News Release

Lael Brainard to Hold the Bernard L. Schwartz Chair in International Economics

May 4, 2006

Lael Brainard was a Brookings senior fellow from 2001 to 2009, and served as the vice president and director of the Global Economy and Development program from June 2006 to March 16, 2009. Brainard has been nominated by President Barack Obama to be under secretary of the Treasury for international affairs.

Lael Brainard, vice president and director of the Global Economy and Development Center at the Brookings Institution, will be the first Brookings scholar to hold the Bernard L. Schwartz Chair in International Economics, Brookings president Strobe Talbott announced today.

“As the holder of the Schwartz Chair, Lael will hold our work at Brookings to the very highest standards of open-mindedness, hard-headedness, and independent thinking that has characterized Bernard Schwartz’s leadership as a corporate statesman,” said Talbott. “Bernard has devoted his career to investing in ideas that matter – ideas that have impact in the real world and in real time. We are all privileged that he has chosen to invest in this Institution and in this initiative.”

The Bernard L. Schwartz Chair in International Economics will tackle some of the hardest questions in international economics, including how to address trade, technology, intellectual property rights, and an increasingly global economy while ensuring American competitiveness. Brainard will address the multifaceted dimensions of globalization and competitiveness, and will also have the opportunity to conduct and publish research, organize conferences, workshops, briefings and forums on these issues for policy-makers and the general public.

The first Bernard L. Schwartz Forum on U.S. Competitiveness, held on April 28, opened with a discussion on U.S. education, innovation, and research and development. Keynote addresses were given by Dr. Susan Hockfield, president, Massachusetts Institute of Technology (MIT), and Bruce Mehlman, former assistant secretary of Commerce for technology policy under President George W. Bush, and co-founder, Mehlman, Vogel, & Castagnetti, Inc.

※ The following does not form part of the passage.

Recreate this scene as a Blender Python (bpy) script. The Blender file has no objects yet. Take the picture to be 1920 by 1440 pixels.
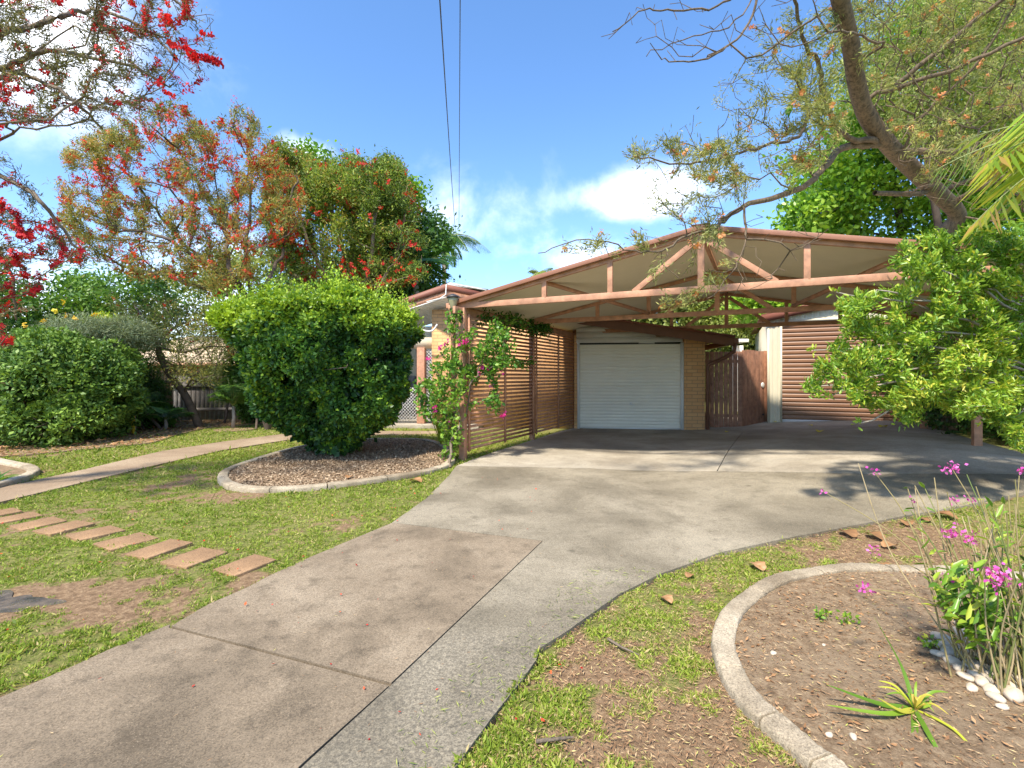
import bpy, math, random
import numpy as np
from mathutils import Vector
from mathutils.geometry import delaunay_2d_cdt
random.seed(7)
R = np.random.default_rng(11)
sc = bpy.context.scene
COL = sc.collection
H, F, HZ = 1.30, 900.0, 705.0
rad = math.radians

# ------------------------------------------------------------------ terrain
def _s(t):
    t = np.clip(t, 0, 1); return t*t*(3-2*t)
def gz(x, y):
    x = np.asarray(x, float); y = np.asarray(y, float)
    return .28*_s((x-2.4*_s((y-7)/4)-1.2)/5.2)*_s((y-2.2)/4.2)
def U(px, py, dz=0.0):
    """ground point seen in the photograph's direction (px, py)"""
    Y = 6.0
    for _ in range(40):
        X = (px-960)*Y/F
        z = float(gz(X, Y))+dz
        Y = Y*.5+.5*(H-z)*F/max(py-HZ, 1e-3)
    X = (px-960)*Y/F
    return np.array([X, Y, float(gz(X, Y))+dz])
def P(px, py, Y):
    return np.array([(px-960)*Y/F, Y, H-(py-HZ)*Y/F])

# ------------------------------------------------------------------ noise
def _hash(ix, iy, iz, seed):
    h = (ix*374761393+iy*668265263+iz*2147483647+seed*974711) & 0xFFFFFFFF
    h = ((h ^ (h >> 13))*1274126177) & 0xFFFFFFFF
    return ((h ^ (h >> 16)) & 0xFFFF)/65535.0
def vnoise(p, scale, seed=0):
    p = np.asarray(p, float)*scale
    if p.shape[1] == 2: p = np.c_[p, np.zeros(len(p))]
    i = np.floor(p).astype(np.int64); f = p-i; f = f*f*(3-2*f)
    out = 0
    for dx in (0, 1):
        for dy in (0, 1):
            for dz in (0, 1):
                w = (f[:, 0] if dx else 1-f[:, 0])*(f[:, 1] if dy else 1-f[:, 1])*(f[:, 2] if dz else 1-f[:, 2])
                out = out+w*_hash(i[:, 0]+dx, i[:, 1]+dy, i[:, 2]+dz, seed)
    return out
def fbm(p, scale, seed=0, n=4):
    a = 0; w = .5; t = 0
    for k in range(n):
        a = a+w*vnoise(p, scale*2**k, seed+k*17); t += w; w *= .5
    return a/t

# ------------------------------------------------------------------ materials
def new_mat(name):
    m = bpy.data.materials.new(name); m.use_nodes = True
    nt = m.node_tree; nt.nodes.clear()
    out = nt.nodes.new('ShaderNodeOutputMaterial')
    return m, nt, out
def N(nt, t, **kw):
    n = nt.nodes.new(t)
    for k, v in kw.items(): setattr(n, k, v)
    return n
def rgb(c): return (c[0], c[1], c[2], 1)
def ramp(nt, fac, stops):
    r = N(nt, 'ShaderNodeValToRGB')
    e = r.color_ramp.elements
    while len(e) < len(stops): e.new(.5)
    for el, (p, c) in zip(e, stops):
        el.position = p; el.color = rgb(c)
    nt.links.new(fac, r.inputs['Fac']); return r.outputs['Color']
def noise(nt, vec, scale, detail=6, rough=.6, dist=0):
    n = N(nt, 'ShaderNodeTexNoise'); n.inputs['Scale'].default_value = scale
    n.inputs['Detail'].default_value = detail; n.inputs['Roughness'].default_value = rough
    n.inputs['Distortion'].default_value = dist
    if vec is not None: nt.links.new(vec, n.inputs['Vector'])
    return n.outputs['Fac']
def mixc(nt, fac, a, b, mode='MIX'):
    m = N(nt, 'ShaderNodeMix', data_type='RGBA', blend_type=mode)
    for key, v in ((0, fac), (6, a), (7, b)):
        if isinstance(v, (int, float)): m.inputs[key].default_value = v
        elif isinstance(v, tuple): m.inputs[key].default_value = rgb(v)
        else: nt.links.new(v, m.inputs[key])
    return m.outputs[2]
def math_(nt, op, a, b=None, clamp=False):
    m = N(nt, 'ShaderNodeMath', operation=op, use_clamp=clamp)
    for i, v in enumerate((a, b)):
        if v is None: continue
        if isinstance(v, (int, float)): m.inputs[i].default_value = v
        else: nt.links.new(v, m.inputs[i])
    return m.outputs[0]
def bump(nt, h, strength=.3, dist=.01):
    b = N(nt, 'ShaderNodeBump'); b.inputs['Strength'].default_value = strength
    b.inputs['Distance'].default_value = dist; nt.links.new(h, b.inputs['Height']); return b.outputs['Normal']
def princ(nt, out, col, rough=.7, normal=None, metal=0, spec=.5):
    p = N(nt, 'ShaderNodeBsdfPrincipled')
    if isinstance(col, tuple): p.inputs['Base Color'].default_value = rgb(col)
    else: nt.links.new(col, p.inputs['Base Color'])
    if isinstance(rough, (int, float)): p.inputs['Roughness'].default_value = rough
    else: nt.links.new(rough, p.inputs['Roughness'])
    p.inputs['Metallic'].default_value = metal
    p.inputs['Specular IOR Level'].default_value = spec
    if normal is not None: nt.links.new(normal, p.inputs['Normal'])
    nt.links.new(p.outputs[0], out.inputs['Surface']); return p
def objc(nt): return N(nt, 'ShaderNodeTexCoord').outputs['Object']

def paint(name, c, rough=.6, var=.18, scale=6, grain=None):
    m, nt, out = new_mat(name); v = objc(nt)
    n = noise(nt, v, scale, 7)
    c2 = tuple(x*(1-var) for x in c); c3 = tuple(min(x*(1+var*.8), .9) for x in c)
    col = ramp(nt, n, [(.3, c2), (.55, c), (.75, c3)])
    n2 = noise(nt, v, 90, 3)
    col = mixc(nt, math_(nt, 'MULTIPLY', math_(nt, 'GREATER_THAN', n2, .68), .35), col, tuple(x*.55 for x in c))
    princ(nt, out, col, rough, bump(nt, n2, .25, .003)); return m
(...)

“Lael’s experience, education and leadership make her particularly well-equipped to question current orthodoxies and to conduct an open-minded examination of America’s strengths and weaknesses in our global world,” said Bernard L. Schwartz, retired chairman of the board and chief executive officer of Loral Space & Communications. “I’m honored to be working with Brookings in this arena. This Chair will serve to address the critical policy issues that will strengthen U.S. competitiveness and the forums will serve as a platform for broad public discussion on how to maximize our considerable strengths.”

Brainard served as Deputy National Economic Adviser and Chair of the Deputy Secretaries Committee on International Economics during the Clinton Administration. As Deputy Director of the National Economic Council, she helped build a new White House organization to address global economic challenges such as the Asian financial crisis and China’s WTO entry. As the US Sherpa to the G8, she helped shape the 2000 G8 Development Summit that for the first time included leaders of the poorest nations and laid the foundations for the Global Fund to Fight AIDS, TB, and Malaria.

The Bernard L. Schwartz Forum on U.S. Competitiveness is intended to address topics including U.S. trends regarding investments in research and development, innovation, and education, the rise of China as an emerging high-tech exporter and the future of the U.S. manufacturing industry. The forum will gather business executives and entrepreneurs, policy-makers, labor leaders, and academics to explore working solutions to the challenge of keeping the United States competitive.